Jeśli kiedykolwiek próbowaliście używać czytnika ekranu do przeglądania stron internetowych, jeśli wpadliście na pomysł, by w ten sposób przeglądać Twittera lub Facebooka, to z pewnością spotkaliście się z nic nie mówiącymi, tasiemcowymi nazwami plików o rozszerzeniu JPG. To zdjęcia. Przeciętny widzący użytkownik sieci w ogóle nie zdaje sobie sprawy z problemu, ponieważ dla niego tych ciągów znaków zwyczajnie nie ma. Patrzy na udostępniane w serwisach zdjęcia i w ten sposób uzyskuje różne informacje, lecz świadomość problemów wynikających z braku dostępności tych informacji dla ludzi z dysfunkcją wzroku wraz ze wzrostem znaczenia mediów społecznościowych systematycznie rośnie. Facebook, Google i Twitter podejmują próby rozwiązania problemu. Kilka tygodni temu mogliśmy przeczytać, że Twitter wprowadził możliwość łatwego tworzenia alternatywnych opisów publikowanych treści graficznych. Informacja spotkała się tak z entuzjazmem, jak i jednocześnie z ostrą krytyką. Najczęstszym zarzutem było, że przecież nikomu nie będzie się chciało tworzyć takich opisów, a tym samym funkcja Twittera skończy swój smutny żywot wśród mnóstwa nikomu do niczego niepotrzebnych gadżetów.

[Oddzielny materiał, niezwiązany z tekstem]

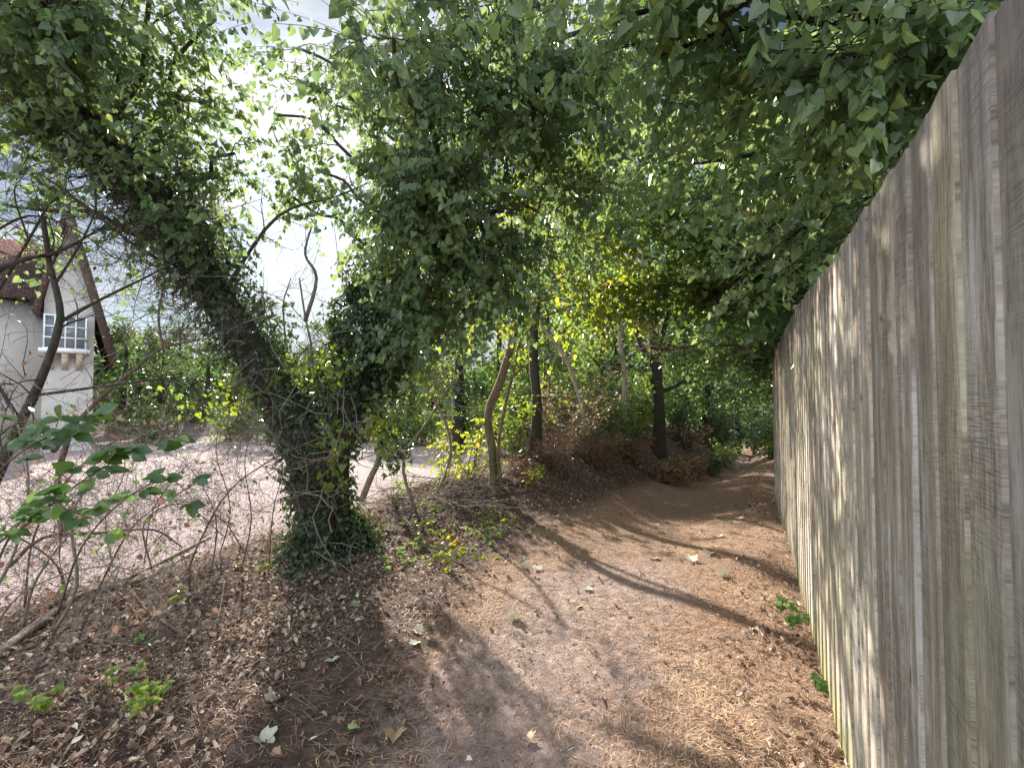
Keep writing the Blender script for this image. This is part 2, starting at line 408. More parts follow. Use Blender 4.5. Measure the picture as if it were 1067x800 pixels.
def ground_mat():
    m, nt, out = newmat('ground_soil'); g = NT(nt)
    pos = g.n('ShaderNodeNewGeometry').outputs['Position']
    at_ = g.n('ShaderNodeAttribute', attribute_name='zone')
    sep = g.n('ShaderNodeSeparateColor'); g.l(at_.outputs['Color'], sep.inputs[0])
    yard, path, wear = sep.outputs[0], sep.outputs[1], sep.outputs[2]
    n1 = g.noise(pos, 1.6, 4); n2 = g.noise(pos, 14, 6, .7); n3 = g.noise(pos, 70, 4, .7); n4 = g.noise(pos, 260, 2, .6)
    soil = g.ramp(n2, [(.28, (.038, .025, .021)), (.52, (.10, .067, .053)), (.75, (.20, .14, .11))])
    pth = g.ramp(n2, [(.3, (.19, .13, .112)), (.55, (.34, .258, .228)), (.75, (.48, .375, .335))])
    ndl = g.ramp(n3, [(.3, (.11, .063, .042)), (.5, (.25, .165, .125)), (.7, (.40, .285, .215))])
    # strands of needles, short streaks in two directions
    wv = g.n('ShaderNodeTexWave'); wv.inputs['Scale'].default_value = 30; wv.inputs['Distortion'].default_value = 18; wv.inputs['Detail'].default_value = 3; wv.inputs['Detail Scale'].default_value = 2.5
    g.l(pos, wv.inputs[0])
    ndl = g.mix(g.mapr(wv.outputs[1], .6, .95, 0, .35), ndl, (.50, .33, .20))
    pth = g.mix(g.mapr(n3, .5, .8, 0, .55), pth, (.12, .07, .05))
    fw = g.mapr(g.math('ADD', wear, g.math('MULTIPLY', g.math('SUBTRACT', n1, .5), .9)), .35, .65)
    pn = g.mix(fw, ndl, pth)
    fp = g.mapr(g.math('ADD', path, g.math('MULTIPLY', g.math('SUBTRACT', n2, .5), .9)), .25, .75)
    c = g.mix(fp, soil, pn)
    grv = g.ramp(n4, [(.25, (.20, .155, .158)), (.5, (.38, .305, .31)), (.72, (.54, .46, .465))])
    grv = g.mix(g.mapr(n2, .35, .7, 0, .5), grv, (.30, .235, .22))
    grv = g.mix(g.mapr(n1, .45, .65, 0, .35), grv, (.24, .19, .15))
    grv = g.mix(g.mapr(g.noise(pos, .55, 4, .6), .45, .62, 0, .45), grv, (.40, .315, .30))
    grv = g.mix(g.mapr(g.noise(pos, 5, 5, .75), .55, .7, 0, .6), grv, (.17, .12, .095))
    c = g.mix(yard, c, grv)
    c = g.mix(g.mapr(n4, .3, .45, .45, 0), c, (.25, .2, .18), 'MULTIPLY')
    bs = g.n('ShaderNodeBsdfPrincipled'); g.l(c, bs.inputs['Base Color']); bs.inputs['Roughness'].default_value = .95; bs.inputs['Specular IOR Level'].default_value = .15
    hh = g.math('ADD', g.math('MULTIPLY', n3, .7), g.math('ADD', g.math('MULTIPLY', n4, .25), n2))
    b = g.n('ShaderNodeBump'); b.inputs['Strength'].default_value = .9; b.inputs['Distance'].default_value = .03
    g.l(hh, b.inputs['Height']); g.l(b.outputs[0], bs.inputs['Normal']); g.l(bs.outputs[0], out.inputs[0])
    return m
M['ground'] = ground_mat()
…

Krokiem budzącym, jak się wydaje, uzasadnione nadzieje jest podjęta przez serwis Facebook próba wykorzystania tzw. sztucznej inteligencji do generowania automatycznego opisu zdjęć.
Mechanizm działa na razie tylko po angielsku i tylko w systemie IOS, a dawane przezeń opisy dalekie są od doskonałości, ale prace nad udostępnieniem go na innych platformach i w innych językach trwają. Autorzy mają ponadto nadzieję, że wbudowane w mechanizm rozpoznawania zdjęć procedury uczące się oraz praca nad udoskonalaniem samego mechanizmu rozpoznawania obrazów przyczynią się z czasem do powstania narzędzia dobrze opisującego zdjęcia.